Wendell Jones was asked to refrain from voting on police matters by Alderman Ed Lawson. "He is a reserve deputy and our police chief for works for him part-time at Arkansas Emergency Transport," Lawson said.

Mayor Don House told Lawson that neither the council nor the mayor can ask Jones to do that.

"That is up to him," House said.

Taylor said he would vote for the ordinance if the words 'produce obnoxious noise' were removed and fines were set at no more that $100 for a violation, with court costs at $75.

Those amendments were made, and the ordinance passed with Wallin and Lawson voting against it.

Walnut Ridge Fire Chief Frank Owens told the council that the recently passed zoning ordinance is causing confusion in the enforcement of various provisions of city zoning and asked that it be repealed.

"The new book does not match our maps, and we need to go back to our old zoning book for the time being," Owens said. "The Municipal League will help us get our zones and maps up to date so the city's maps will match the zoning ordinance we will pass in the near future."
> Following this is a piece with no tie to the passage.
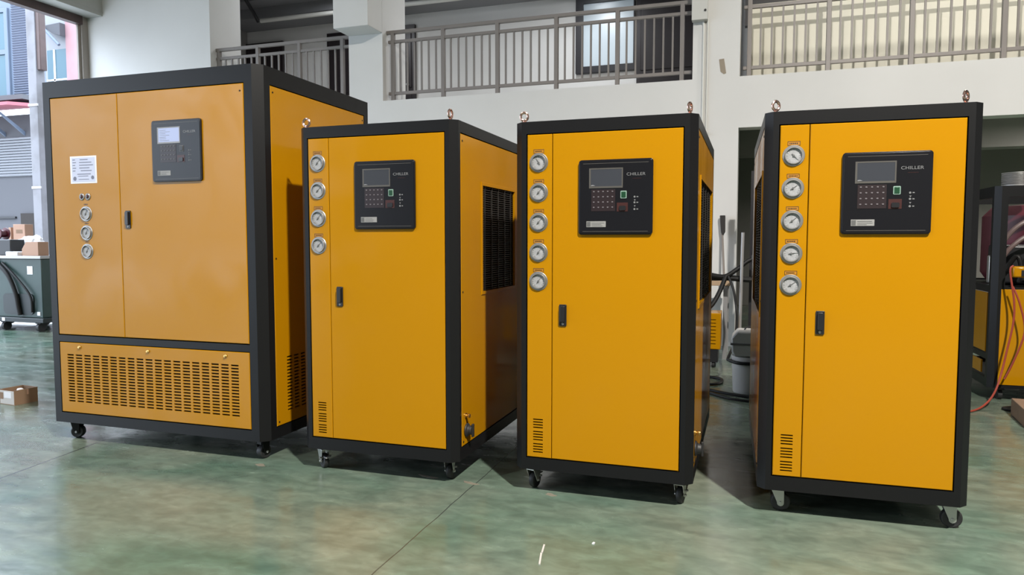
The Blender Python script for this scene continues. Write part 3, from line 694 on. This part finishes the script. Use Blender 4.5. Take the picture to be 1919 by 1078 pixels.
MB().box(-0.19, 0.19, 0.02, 0.28, 0.17, 0.475).build('shade_core', 'core', t)  # dark block standing in for shade behind the louvres
MB().box(-0.19, 0.18, 0.01, 0.3, 0.05, 0.165).build('base', 'black', t)
for x in (-0.15, 0.14):
    for y in (0.05, 0.25): MB().cyl((x-0.012, y, 0.03), (x+0.012, y, 0.03), 0.03, 18).build('wheel', 'rubber', t)
def bucket(name, label, loc, r0, r1, h, lid):
    t = thing(name, label, 'bucket', loc)
    MB().lathe([(r0-0.002, 0), (r0, 0.004), (r1, h-0.03), (r1+0.006, h-0.03), (r1+0.006, h-0.012), (r1+0.004, h-0.012), (r1+0.004, h), (r1-0.004, h), (r1-0.008, h-0.02), (0, h-0.02)], (0, 0, 0), 'z', 32).build('pail', 'bucket', t)
    MB().lathe([(r1+0.0085, h-0.052), (r1+0.0095, h-0.052), (r1+0.0095, h-0.036), (r1+0.0085, h-0.036)], (0, 0, 0), 'z', 32).build('rim_band', 'bucketdark', t)
    MB().torus((0, 0, h-0.09), r1-0.002, 0.003, 'x', D(90), sz=0.5).build('bail_handle', 'steeltube', t)
    return t
bucket('bucket', 'lower grey bucket standing on the floor in the gap', (0.02, 5.47, 0), 0.115, 0.125, 0.27, False)
t = thing('canister', 'grey angular canister sitting on the lower bucket', 'canister', (0.02, 5.47, 0.2515))
m = MB(); m.prism([(-0.125, 0.055), (-0.105, 0.02), (0.125, 0.02), (0.145, 0.055), (0.145, 0.15), (0.12, 0.205), (-0.09, 0.205), (-0.13, 0.155)], -0.12, 0.12, 'y'); m.build('tank', 'bucket', t, bevel=0.012)
MB().box(-0.135, 0.15, -0.125, 0.125, 0.105, 0.12).build('seam_band', 'bucketdark', t, bevel=0.003)
MB().box(-0.075, 0.075, -0.075, 0.075, 0.0, 0.016).build('foot', 'bucketdark', t)
MB().torus((0.02, 0, 0.20), 0.06, 0.006, 'y', sz=0.6).build('carry_handle', 'black', t)
t = thing('steel_rack', 'dark steel rack holding tubes behind the buckets', 'rack', (0.25, 7.0, 0))
for x in (-0.22, 0.38): MB().box(x-0.025, x+0.025, 0, 0.05, 0, 1.75).build('upright', 'frame_dark', t)
for z in (0.35, 0.75, 1.2, 1.55): MB().box(-0.22, 0.38, 0, 0.4, z, z+0.03).build('shelf', 'steeltube', t)
MB().box(-0.19, 0.35, 0.36, 0.4, 0.38, 1.7).build('back_sheet', 'frame_dark', t)
m = MB().cyl((-0.068, 6.6, 0.0), (-0.055, 6.66, 1.18), 0.014, 14); tag(m.build('metal_tube', 'steeltube'), 'upright grey metal tube behind the canister', 'tube')
t = thing('hose_bundle', 'black hoses tangled across the bench end in the gap', 'hose', (0, 0, 0))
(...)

Owens is filling in for the former zoning officer, who took another job.

The council voted unanimously to repeal the ordinance.

Mayor House informed the council that the city's new garbage truck will be delivered by May 1. He also told them that Regions Bank was able to finance the truck for the city at a lower interest rate than the company they had discussed dealing with.

The mayor also appointed Alderman Wallin to serve as mayor pro tem.

In other business the council:

  • rescheduled the city's auction for May 4 providing the auctioneer is available,

  • learned that sales tax revenue was down in January and February, but the mayor hopes it will turn around as the economy improves.

  • heard an update on what the city has learned about placing a signal light at the intersection of Free Street and Highway 63B in the future. Until a light is installed, a police officer will direct traffic at that intersection in the mornings while students are on their way to school. This will continue through the end of this school year.

  • was informed that spring cleanup is going well, and that the city's Easter egg hunt was a great success.